* [Goal]
Look at the data below and print exactly the lines from its first line through the line with "from mathutils import Vector"; the pictures stay out of the copy.

* [Data shown]
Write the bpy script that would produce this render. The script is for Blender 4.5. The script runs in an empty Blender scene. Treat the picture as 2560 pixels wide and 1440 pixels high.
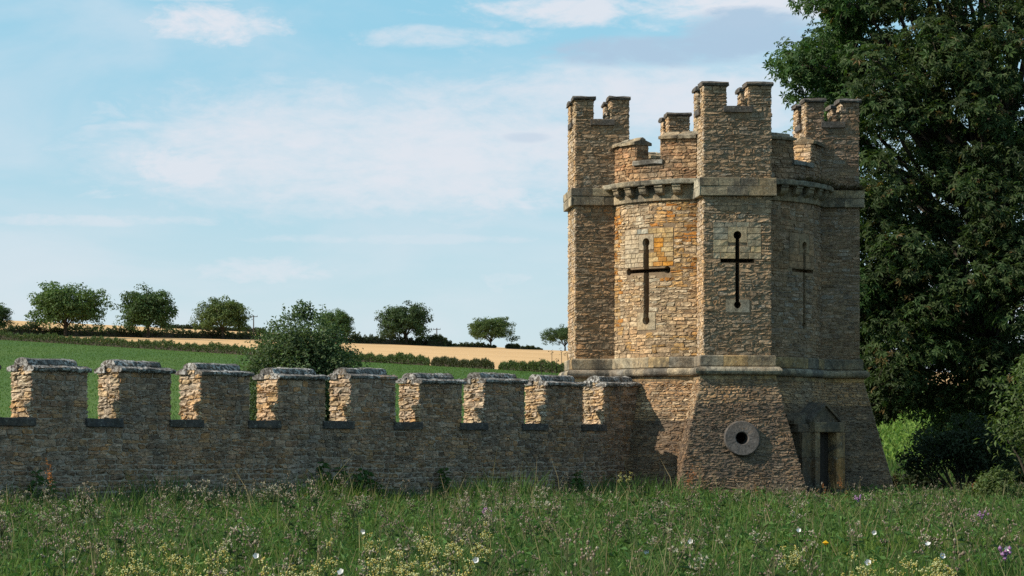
import bpy, bmesh, math, random
import numpy as np
from mathutils import Vector

random.seed(11)
RNG = np.random.default_rng(11)
R_ = math.radians
scene = bpy.context.scene
COL = scene.collection

# ------------------------------------------------------------------ camera
F = 6500.0            # focal length in photograph pixels (2560 wide)
HY = 1125.0           # eye-level line in the photograph
CZ = 1.55             # eye height
cam_d = bpy.data.cameras.new('camera')
cam_d.sensor_width = 36.0
cam_d.lens = F / 2560.0 * 36.0
cam_d.shift_y = (HY - 720.0) / 2560.0
cam_d.clip_start = 0.5
cam_d.clip_end = 20000
cam = bpy.data.objects.new('camera', cam_d)
COL.objects.link(cam)
cam.location = (0, 0, CZ)
cam.rotation_euler = (R_(90), 0, 0)
scene.camera = cam

# ------------------------------------------------------------------ sun, sky, exposure
BETA, ELEV = R_(15), R_(37)
sun_to = Vector((-math.cos(BETA) * math.cos(ELEV), -math.sin(BETA) * math.cos(ELEV), math.sin(ELEV)))
sd = bpy.data.lights.new('sun', 'SUN')
sd.energy = 5.0
sd.angle = R_(0.55)
sd.color = (1.0, 0.90, 0.76)
so = bpy.data.objects.new('sun', sd)
COL.objects.link(so)
so.rotation_euler = sun_to.to_track_quat('Z', 'Y').to_euler()
so.location = (-40, -20, 60)

scene.view_settings.view_transform = 'Standard'
scene.view_settings.look = 'None'
scene.view_settings.exposure = 0.28
scene.view_settings.gamma = 1.0
scene.view_settings.use_curve_mapping = False
scene.cycles.use_denoising = False

world = bpy.data.worlds.new('World')
scene.world = world
world.use_nodes = True


class NT:
    """small helper around a node tree"""
    def __init__(self, tree):
        self.t = tree
        self.n = tree.nodes
        self.l = tree.links

    def new(self, typ, **kw):
        nd = self.n.new(typ)
        for k, v in kw.items():
            setattr(nd, k, v)
        return nd

    def put(self, sock, v):
        if v is None:
            return
        if hasattr(v, 'is_output') or isinstance(v, bpy.types.NodeSocket):
            self.l.new(v, sock)
        else:
            if hasattr(sock.default_value, '__len__') and not hasattr(v, '__len__'):
                v = [v] * len(sock.default_value)
            if hasattr(sock.default_value, '__len__') and len(sock.default_value) == 4 and len(v) == 3:
                v = tuple(v) + (1,)
            sock.default_value = v

    def m(self, op, a, b=None, c=None, clamp=False):
        nd = self.new('ShaderNodeMath', operation=op)
        nd.use_clamp = clamp
        for s, v in zip(nd.inputs, (a, b, c)):
            self.put(s, v)
        return nd.outputs[0]

    def vm(self, op, a, b=None):
        nd = self.new('ShaderNodeVectorMath', operation=op)
        self.put(nd.inputs[0], a)
        if b is not None:
            self.put(nd.inputs[1], b)
        return nd.outputs[0]

    def noise(self, vec, scale, detail=4, rough=0.55, dist=0.0, out='Fac'):
        nd = self.new('ShaderNodeTexNoise')
        if vec is not None:
            self.l.new(vec, nd.inputs['Vector'])
        nd.inputs['Scale'].default_value = scale
        nd.inputs['Detail'].default_value = detail
        nd.inputs['Roughness'].default_value = rough
        nd.inputs['Distortion'].default_value = dist
        return nd.outputs[out]

    def ramp(self, v, a, b, lo=0.0, hi=1.0, smooth=True):
        nd = self.new('ShaderNodeMapRange')
        nd.interpolation_type = 'SMOOTHSTEP' if smooth else 'LINEAR'
        nd.clamp = True
        self.put(nd.inputs[0], v)
        for i, x in enumerate((a, b, lo, hi)):
            self.put(nd.inputs[i + 1], x)
        return nd.outputs[0]

    def mix(self, f, a, b, blend='MIX'):
        nd = self.new('ShaderNodeMix', data_type='RGBA', blend_type=blend)
        self.put(nd.inputs[0], f)
        self.put(nd.inputs[6], a)
        self.put(nd.inputs[7], b)
        return nd.outputs[2]


def build_world():
    nt = NT(world.node_tree)
    nt.n.clear()
    out = nt.new('ShaderNodeOutputWorld')
    bg = nt.new('ShaderNodeBackground')
    bg.inputs[1].default_value = 0.1
    nt.l.new(bg.outputs[0], out.inputs[0])
    sky = nt.new('ShaderNodeTexSky', sky_type='NISHITA')
    sky.sun_disc = False
    sky.sun_elevation = ELEV
    sky.sun_rotation = math.atan2(sun_to.x, sun_to.y) % (2 * math.pi)
    sky.air_density = 1.0
    sky.dust_density = 0.6
    sky.ozone_density = 3.0
    tc = nt.new('ShaderNodeTexCoord')
    d = tc.outputs['Generated']
    flat = nt.vm('MULTIPLY', d, (1.0, 1.0, 2.6))
    n1 = nt.noise(flat, 26, 8, 0.62, 0.5)
    n2 = nt.noise(flat, 90, 7, 0.65, 0.3)
    sep = nt.new('ShaderNodeSeparateXYZ')
    nt.l.new(d, sep.inputs[0])
    x, z = sep.outputs[0], sep.outputs[2]
    zz = nt.m('ABSOLUTE', z)
    pale = nt.mix(nt.ramp(zz, 0.0, 0.2), SKY_LOW, SKY_HIGH)
    pale = nt.mix(nt.ramp(zz, 0.2, 0.9), pale, SKY_TOP)
    skyc = nt.mix(0.75, sky.outputs[0], pale)
    # thin veil over the whole sky, thicker towards the horizon
    n0 = nt.noise(flat, 8, 6, 0.55, 0.4)
    veil = nt.m('MULTIPLY', nt.ramp(n0, 0.40, 0.72), 0.36)
    hor = nt.ramp(zz, 0.10, 0.0, 0.0, 0.25)
    fac = nt.m('ADD', veil, hor, clamp=True)
    # wispy patches everywhere
    w = nt.m('MULTIPLY', nt.ramp(n1, 0.56, 0.78), 0.45)
    fac = nt.m('MAXIMUM', fac, w)
    wob = nt.m('MULTIPLY', nt.m('SUBTRACT', n1, 0.5), 3.6)
    wob = nt.m('ADD', wob, nt.m('MULTIPLY', nt.m('SUBTRACT', n2, 0.5), 1.7))

    def blob(px, py, rx, ry, k, soft=1.5, calm=1.0):
        x0, z0 = (px - 1280) / F, (HY - py) / F
        dx = nt.m('DIVIDE', nt.m('SUBTRACT', x, x0), rx / F)
        dz = nt.m('DIVIDE', nt.m('SUBTRACT', z, z0), ry / F)
        r2 = nt.m('ADD', nt.m('MULTIPLY', dx, dx), nt.m('MULTIPLY', dz, dz))
        r2 = nt.m('ADD', r2, nt.m('MULTIPLY', wob, 0.5 if rx > 500 else calm))
        return nt.m('MULTIPLY', nt.ramp(r2, 1.25, 1.25 - soft), k)
    for b in CLOUDS:
        fac = nt.m('MAXIMUM', fac, blob(*b))
    gcol = nt.mix(n1, (6.5, 6.55, 7.05), (7.2, 7.05, 7.4))
    c = nt.mix(fac, skyc, gcol)
    for b in GREYS:
        c = nt.mix(blob(*b), c, (3.5, 4.8, 6.1))
    nt.l.new(c, bg.inputs[0])


SKY_LOW, SKY_HIGH, SKY_TOP = (5.2, 6.6, 7.15), (2.5, 5.6, 7.1), (2.4, 4.5, 6.5)
CLOUDS = [(540, 85, 200, 55, 0.85), (420, 8, 330, 22, 0.6), (1120, 108, 230, 30, 0.55), (1420, 40, 330, 38, 0.8),
          (1840, 40, 360, 70, 0.85), (1700, 260, 640, 130, 0.8), (1000, 380, 900, 200, 0.8), (480, 420, 170, 75, 0.75),
          (1300, 490, 320, 50, 0.7), (960, 512, 170, 26, 0.6), (640, 680, 240, 36, 0.55), (760, 480, 420, 70, 0.45),
          (1280, 350, 60, 12, 0.2), (250, 560, 330, 20, 0.5), (980, 600, 380, 16, 0.4), (330, 330, 160, 22, 0.5)]
GREYS = [(1690, 140, 330, 42, 0.95, 1.0, 0.7), (1850, 95, 190, 56, 0.95, 1.0, 0.7), (1310, 350, 62, 14, 0.4)]
build_world()

# ------------------------------------------------------------------ generic helpers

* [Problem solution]
Write the bpy script that would produce this render. The script is for Blender 4.5. The script runs in an empty Blender scene. Treat the picture as 2560 pixels wide and 1440 pixels high.
import bpy, bmesh, math, random
import numpy as np
from mathutils import Vector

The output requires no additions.